Organizar partidos callejeros era una gran aventura entonces, ya que cada dos por tres aparecían los guardias municipales dispuestos a llevarse la pelota. De aquellas escaramuzas, tan frecuentes como emocionantes, todavía recuerda la figura de ‘el Chato’, el temido municipal que se tomaba la profesión tan en serio que era capaz de mandar al calabozo a su propio hijo si lo ‘cazaba’ jugando al fútbol. 



El fútbol era la gran pasión de Antonio, pero su vida estaba en el puerto, donde su padre se ganaba el sueldo que le daba de comer a la familia. Desde niño sintió una inclinación genética hacia ese pequeño universo que se extendía entre el Cable Inglés y la lonja del pescado. Cuando por las tardes se fugaba del colegio Diego Ventaja, descolgándose por los balcones, se iba al puerto, donde estaban sus raíces. Allí se pasaba las horas jugando al fútbol, cogiendo los papeles de las etiquetas de los barriles de uva, o simplemente mirando los barcos.



De aquellos días de la infancia conserva un recuerdo feliz. No llegó a pasar el hambre de la posguerra y sí pudo disfrutar de esa sensación de libertad absoluta que encontraba en la calle. Jugaba por las pencas de la Alcazaba y en la cueva de Perico, cuando el Mesón Gitano no había empezado todavía a gestarse y el lugar era un nido de cuevas y de pura miseria. 



Pronto descubrió que no le gustaba ir al colegio y que quería seguir los pasos de su padre y trabajar en el puerto. Su vida laboral fue tan extensa que sería necesario un libro para contar su currículum. Fue empleado en el almacén de la tienda de Electrofil, se subió al andamio para probar el oficio de albañil, estuvo un tiempo echando gasolina en el garaje Inglés y en los ratos libres se ganaba una propina como aguador del puerto, llevando el botijo a los cargadores. Él también conoció la dureza de esta profesión, dejándose la espalda debajo de aquellos sacos de cemento de cincuenta kilos que había que descargar a pleno sol por las empinadas rampas de los barcos. 



Eran años de juventud, cuando sobraba la fuerza y después de una dura jornada de trabajo se iba a jugar al fútbol con los amigos. Antoñico ‘el Liz’ defendió la camiseta del San Roque, del Valdivia, del Pavía, del Hispania, del Alquián y del Vera, y en sus años de madurez llegó a ejercer de entrenador. 



Como futbolista era un medio que todos querían tener a su lado, un tipo duro, una roca, de los que no dudaban en dejarse hasta la última bocanada de aliento persiguiendo un balón. Le hubiera gustado vivir del fútbol, pero tuvo que ganarse la vida trabajando, como antes lo había hecho su abuelo, Sebastián ‘el sereno’, y después su padre,en el puerto.
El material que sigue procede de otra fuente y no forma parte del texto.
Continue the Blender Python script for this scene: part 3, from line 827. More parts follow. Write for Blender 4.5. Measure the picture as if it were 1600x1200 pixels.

Probó suerte en varios oficios y en los años sesenta decidió tomar el camino que tantos jóvenes de su generación siguieron: la emigración. Antoñico estuvo en Alemania, en Holanda y en Bélgica, hinchándose de trabajar para sacar adelante a su familia, hasta que un día echó tanto de menos su tierra, su gente y su puerto, que regresó para siempre. 


Vino con una sola idea: trabajar en el puerto. Ya lo había hecho llevando el agua y descargando sacos de cemento y ahora quería un puesto que le durara toda la vida. Fue entonces cuando se puso a estudiar. No cogía un libro desde que estaba en la escuela y tuvo que hincar los codos con la ayuda de sus hijos para presentarse al examen de capataz. El esfuerzo mereció la pena y Antonio Sánchez Benavides se colocó en el puerto, cumpliendo uno de sus sueños infantiles. El otro, el del fútbol, nunca lo abandonó. El día que colgó las botas como futbolista se sacó el título de entrenador, llegando a ser seleccionador de Almería.